『グリーン・ゾーン』

ジャケットの写真がどうしても「ジェイソン・ボーン」シリーズを彷彿させていて、てっきりバリバリのアクション映画だと思ったら、意外と硬派な作風。ただしそこは流石ハリウッド、キチンとエンターテイメントしている。
アメリカのイラク侵攻の大義名分であった大量破壊兵器はあったのか?”ということだけれど、こういうのって「結局、大量破壊兵器は見つからなかったことについて、この作品の主人公が何か重要な働きをした」ってことは歴史的事実として“無い”って決まっているわけだよね。つまり「この映画で主人公がどんなに悪戦苦闘してもそれがどうにもならない」ってことは結末を観る前から確定している。
こういう場合、観る側としては
アメリカの暗躍を告発するようなドキュメンタリーに近いものとして観る
・まったくのフィクションとして観る
のどちらかに軸足を置くことになると思うんだけど、そこが最後までしっかり提示されていないから、なんとなくブレたまま、スッキリしないままに展開していったんだと思う。一方的に政府を悪役にするような流れもどうかと思うしね。
賛否が分かれた、ってのもよく分かる。
ただし、日本人にとってはイラク戦争とその後に関してはどうしても対岸の火事になってしまっていたから、そのアメリカ主導の政策に一抹の疑問を感じさせるために、迫力ある戦闘シーン・ギリギリのサスペンスを全面に押し出してハリウッド大作として魅せることができたのは実に痛快だと思う。

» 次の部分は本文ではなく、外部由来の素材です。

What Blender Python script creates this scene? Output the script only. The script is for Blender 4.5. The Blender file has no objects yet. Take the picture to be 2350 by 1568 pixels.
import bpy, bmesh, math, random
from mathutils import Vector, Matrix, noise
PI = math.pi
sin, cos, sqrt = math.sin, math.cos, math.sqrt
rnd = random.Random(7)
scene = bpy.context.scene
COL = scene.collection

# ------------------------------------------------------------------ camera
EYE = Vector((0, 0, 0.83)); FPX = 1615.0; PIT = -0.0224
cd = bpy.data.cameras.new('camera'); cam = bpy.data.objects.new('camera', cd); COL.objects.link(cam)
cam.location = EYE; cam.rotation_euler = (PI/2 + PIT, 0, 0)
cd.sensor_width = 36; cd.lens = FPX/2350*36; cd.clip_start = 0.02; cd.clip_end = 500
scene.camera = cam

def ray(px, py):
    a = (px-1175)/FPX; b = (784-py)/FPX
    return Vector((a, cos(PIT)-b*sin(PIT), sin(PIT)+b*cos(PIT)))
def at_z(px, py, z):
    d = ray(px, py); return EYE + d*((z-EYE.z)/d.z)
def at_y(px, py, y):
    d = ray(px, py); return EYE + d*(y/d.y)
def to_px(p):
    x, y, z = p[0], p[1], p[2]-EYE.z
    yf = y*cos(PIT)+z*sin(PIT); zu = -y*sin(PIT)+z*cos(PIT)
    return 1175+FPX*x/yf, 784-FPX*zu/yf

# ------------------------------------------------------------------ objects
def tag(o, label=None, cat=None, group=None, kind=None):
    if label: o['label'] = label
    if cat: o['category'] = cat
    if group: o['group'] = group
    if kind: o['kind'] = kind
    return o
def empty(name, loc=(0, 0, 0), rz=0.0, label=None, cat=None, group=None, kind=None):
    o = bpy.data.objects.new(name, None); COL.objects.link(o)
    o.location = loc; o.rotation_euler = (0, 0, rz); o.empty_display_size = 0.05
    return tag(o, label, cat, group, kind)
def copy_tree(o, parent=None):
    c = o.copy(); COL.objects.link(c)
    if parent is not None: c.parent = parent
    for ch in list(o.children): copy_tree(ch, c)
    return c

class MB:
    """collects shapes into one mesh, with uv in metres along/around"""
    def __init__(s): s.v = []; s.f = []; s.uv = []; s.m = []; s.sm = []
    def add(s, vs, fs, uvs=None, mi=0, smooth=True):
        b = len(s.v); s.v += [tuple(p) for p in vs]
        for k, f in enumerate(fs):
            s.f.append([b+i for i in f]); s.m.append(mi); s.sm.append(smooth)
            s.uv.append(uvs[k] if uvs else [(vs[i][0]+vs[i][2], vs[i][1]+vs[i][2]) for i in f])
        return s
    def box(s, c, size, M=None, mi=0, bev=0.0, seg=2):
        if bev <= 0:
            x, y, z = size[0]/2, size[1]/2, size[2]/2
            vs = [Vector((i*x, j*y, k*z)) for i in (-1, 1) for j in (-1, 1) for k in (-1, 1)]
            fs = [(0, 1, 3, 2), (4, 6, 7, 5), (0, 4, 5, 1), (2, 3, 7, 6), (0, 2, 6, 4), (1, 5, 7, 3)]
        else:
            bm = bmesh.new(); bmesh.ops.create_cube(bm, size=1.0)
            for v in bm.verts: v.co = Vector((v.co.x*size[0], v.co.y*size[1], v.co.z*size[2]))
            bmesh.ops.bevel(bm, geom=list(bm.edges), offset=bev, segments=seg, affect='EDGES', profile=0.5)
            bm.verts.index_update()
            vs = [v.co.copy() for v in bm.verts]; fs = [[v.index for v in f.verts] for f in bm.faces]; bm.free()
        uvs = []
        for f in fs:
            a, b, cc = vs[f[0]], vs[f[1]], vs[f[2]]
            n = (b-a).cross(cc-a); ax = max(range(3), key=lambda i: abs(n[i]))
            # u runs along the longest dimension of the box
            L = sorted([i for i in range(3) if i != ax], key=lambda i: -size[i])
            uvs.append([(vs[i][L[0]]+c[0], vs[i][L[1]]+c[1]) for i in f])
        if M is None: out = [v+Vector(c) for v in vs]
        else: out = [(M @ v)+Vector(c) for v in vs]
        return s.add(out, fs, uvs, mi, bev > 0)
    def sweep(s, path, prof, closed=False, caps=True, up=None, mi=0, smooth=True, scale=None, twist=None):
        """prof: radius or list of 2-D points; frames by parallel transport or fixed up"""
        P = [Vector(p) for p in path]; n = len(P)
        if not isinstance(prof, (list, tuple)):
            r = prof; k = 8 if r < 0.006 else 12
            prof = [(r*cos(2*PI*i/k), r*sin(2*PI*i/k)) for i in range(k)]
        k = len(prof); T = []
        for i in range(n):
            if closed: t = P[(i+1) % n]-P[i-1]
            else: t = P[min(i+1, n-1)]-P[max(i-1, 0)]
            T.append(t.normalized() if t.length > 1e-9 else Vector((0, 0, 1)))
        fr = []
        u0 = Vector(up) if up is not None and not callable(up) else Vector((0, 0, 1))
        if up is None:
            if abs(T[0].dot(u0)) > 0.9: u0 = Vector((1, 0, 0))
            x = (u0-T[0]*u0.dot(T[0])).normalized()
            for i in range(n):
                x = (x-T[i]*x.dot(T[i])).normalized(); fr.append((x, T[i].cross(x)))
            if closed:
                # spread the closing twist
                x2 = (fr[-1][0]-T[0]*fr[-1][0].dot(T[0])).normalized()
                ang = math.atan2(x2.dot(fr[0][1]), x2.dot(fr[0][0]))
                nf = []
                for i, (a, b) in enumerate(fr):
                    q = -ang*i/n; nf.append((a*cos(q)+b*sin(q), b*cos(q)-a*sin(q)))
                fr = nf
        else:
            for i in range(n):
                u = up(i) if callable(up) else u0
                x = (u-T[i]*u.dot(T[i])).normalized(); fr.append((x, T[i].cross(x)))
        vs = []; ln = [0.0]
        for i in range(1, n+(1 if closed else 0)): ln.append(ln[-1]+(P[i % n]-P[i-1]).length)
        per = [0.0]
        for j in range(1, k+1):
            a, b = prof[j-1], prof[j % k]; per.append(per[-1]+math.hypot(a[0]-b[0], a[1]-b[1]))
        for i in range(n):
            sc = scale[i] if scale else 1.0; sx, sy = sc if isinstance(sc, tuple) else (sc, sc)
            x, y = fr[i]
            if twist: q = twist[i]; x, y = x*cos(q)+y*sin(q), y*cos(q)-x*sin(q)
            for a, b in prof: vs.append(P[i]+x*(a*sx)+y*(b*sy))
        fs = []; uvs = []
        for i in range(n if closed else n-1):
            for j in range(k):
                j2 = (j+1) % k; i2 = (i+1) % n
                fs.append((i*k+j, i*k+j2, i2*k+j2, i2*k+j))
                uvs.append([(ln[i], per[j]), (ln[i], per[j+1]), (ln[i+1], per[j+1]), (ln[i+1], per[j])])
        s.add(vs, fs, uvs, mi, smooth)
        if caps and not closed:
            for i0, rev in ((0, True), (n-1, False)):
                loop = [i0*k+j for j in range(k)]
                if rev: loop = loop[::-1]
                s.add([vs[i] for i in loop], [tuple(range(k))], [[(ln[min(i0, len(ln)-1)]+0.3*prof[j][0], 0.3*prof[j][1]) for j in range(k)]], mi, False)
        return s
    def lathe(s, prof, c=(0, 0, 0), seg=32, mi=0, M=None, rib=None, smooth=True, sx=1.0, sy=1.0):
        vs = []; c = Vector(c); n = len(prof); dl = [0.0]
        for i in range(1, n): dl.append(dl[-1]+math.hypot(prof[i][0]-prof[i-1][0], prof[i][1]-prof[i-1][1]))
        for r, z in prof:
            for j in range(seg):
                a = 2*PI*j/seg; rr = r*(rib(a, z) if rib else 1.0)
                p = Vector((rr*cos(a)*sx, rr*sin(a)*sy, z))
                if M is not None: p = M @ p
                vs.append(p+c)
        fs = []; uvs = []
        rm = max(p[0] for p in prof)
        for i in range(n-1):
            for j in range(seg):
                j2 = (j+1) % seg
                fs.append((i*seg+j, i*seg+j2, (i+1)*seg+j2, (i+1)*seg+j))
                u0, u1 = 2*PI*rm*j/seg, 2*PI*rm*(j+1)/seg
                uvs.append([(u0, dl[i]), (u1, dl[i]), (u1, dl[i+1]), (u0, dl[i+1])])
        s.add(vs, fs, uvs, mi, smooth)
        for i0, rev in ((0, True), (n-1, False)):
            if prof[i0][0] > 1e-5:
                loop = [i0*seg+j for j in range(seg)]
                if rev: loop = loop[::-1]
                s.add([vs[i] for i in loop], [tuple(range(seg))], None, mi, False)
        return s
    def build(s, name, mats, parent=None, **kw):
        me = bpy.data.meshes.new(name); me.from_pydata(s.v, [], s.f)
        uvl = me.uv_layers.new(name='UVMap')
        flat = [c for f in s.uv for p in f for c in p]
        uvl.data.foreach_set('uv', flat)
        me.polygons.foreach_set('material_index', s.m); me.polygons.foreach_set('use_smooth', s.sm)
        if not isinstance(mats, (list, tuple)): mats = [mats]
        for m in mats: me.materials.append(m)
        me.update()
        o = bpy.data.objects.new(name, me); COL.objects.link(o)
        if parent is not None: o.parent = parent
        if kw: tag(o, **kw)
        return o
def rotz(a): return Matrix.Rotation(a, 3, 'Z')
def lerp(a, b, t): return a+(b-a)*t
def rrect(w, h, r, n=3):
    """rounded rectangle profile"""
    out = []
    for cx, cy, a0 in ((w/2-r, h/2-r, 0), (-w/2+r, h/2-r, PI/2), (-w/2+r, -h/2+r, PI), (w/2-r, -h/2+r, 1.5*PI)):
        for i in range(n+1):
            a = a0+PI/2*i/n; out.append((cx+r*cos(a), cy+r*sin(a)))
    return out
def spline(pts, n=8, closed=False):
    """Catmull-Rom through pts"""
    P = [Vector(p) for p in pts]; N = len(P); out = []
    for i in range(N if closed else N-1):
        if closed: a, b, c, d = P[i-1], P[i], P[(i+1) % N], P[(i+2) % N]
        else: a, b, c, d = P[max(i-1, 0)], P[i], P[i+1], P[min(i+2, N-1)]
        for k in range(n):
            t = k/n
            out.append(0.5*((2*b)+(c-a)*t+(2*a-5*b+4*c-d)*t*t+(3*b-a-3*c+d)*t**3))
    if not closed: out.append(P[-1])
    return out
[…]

マット・デイモン演じる主人公が1vs1の場面で喧嘩に負けたり、苦戦したりするのは超人として描くよりも生々しくて良かった。

【俺だったら・・・】
上に書いた「もう少しドキュメンタリーに近いもの」にする。
合間合間に実際に戦闘に参加した軍人のインタビューを挟むとか。でもイラク戦争の総括ってのはあと何年もかかるんだろうからその時にもう一度『JFK』のような感じで撮ってもらいたいな。